Introducing the New Routledge Book Series
The Routledge Series Decolonial Entanglements: Praxis, Pedagogy and Social Theory is a publishing home for books that feature the work of scholars who, on the one hand, advance theory that unsettles disciplinary boundaries, and, on the other, take a praxis-oriented mode of examining education, curriculum, and pedagogy alongside sites of struggle. Edited by Jairo I. Fúnez-Flores, Ana Carolina Díaz Beltrán, and Nathalia E. Jaramillo, this series stands at the intersection of pedagogy, social theory, and praxis, offering a bold platform for transformative ideas and critical debates.
Why This Series Matters:
Perspectives: This series dares to challenge entrenched norms and reimagine education and social structures through decolonial lenses. Each volume critically examines how colonial legacies continue to shape our realities and offers pathways to transformative change.

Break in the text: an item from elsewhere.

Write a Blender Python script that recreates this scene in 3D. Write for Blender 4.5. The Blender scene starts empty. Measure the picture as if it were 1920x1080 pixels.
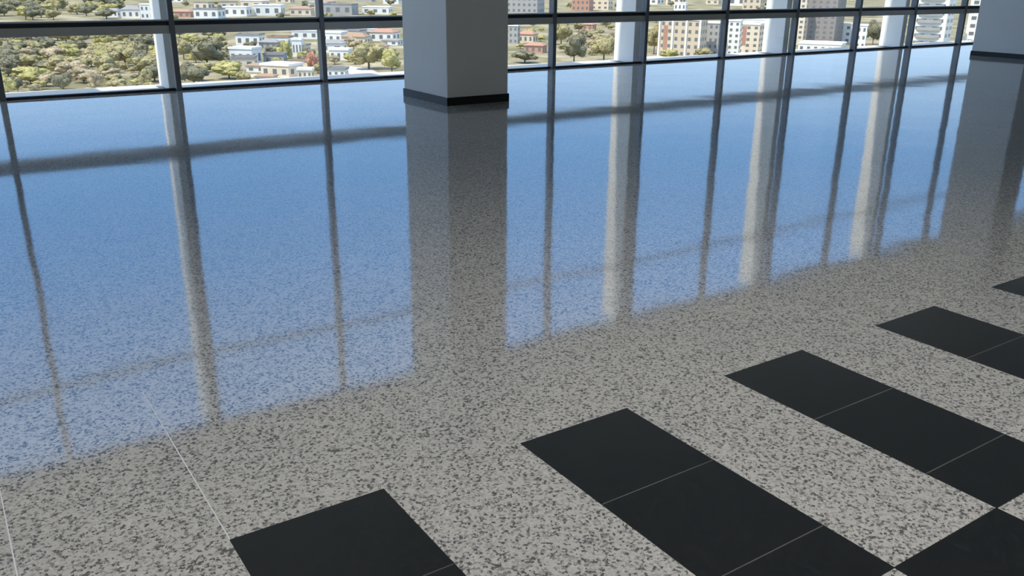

Voices: The series amplifies a multitude of voices from various cultural, social, and geographical locations that are often excluded from dominant academic spaces.
Impact: Designed for educators, scholars, and activists, these texts are not just for reading but for engagement. Each book provides actionable frameworks and methodologies that can be integrated into teaching and community practices, fostering resistance and resilience in the face of oppression.
Relevance: As we navigate increasingly complex sociopolitical landscapes, this series includes transdisciplinary contributions that advance genealogical, theoretical, methodological, and empirical studies that make explicit geopolitical, economic, social, and cultural intimacies across geographical boundaries.
Reach: With contributions from scholars worldwide, the series emphasizes interconnectedness and solidarity among marginalized communities, promoting a shared vision for decolonial futures.
Call For Authors
Publishing both single/co-authored and edited volumes from established and early-career scholars alike, the series amplifies decolonial discourses and practices emerging from regions often left out of the conversation in dominant academic spaces. The editors seek to broaden the understanding of decolonial thought while pointing to entangled, heterogeneous, relational, and planetary interpretations of colonial structures and histories.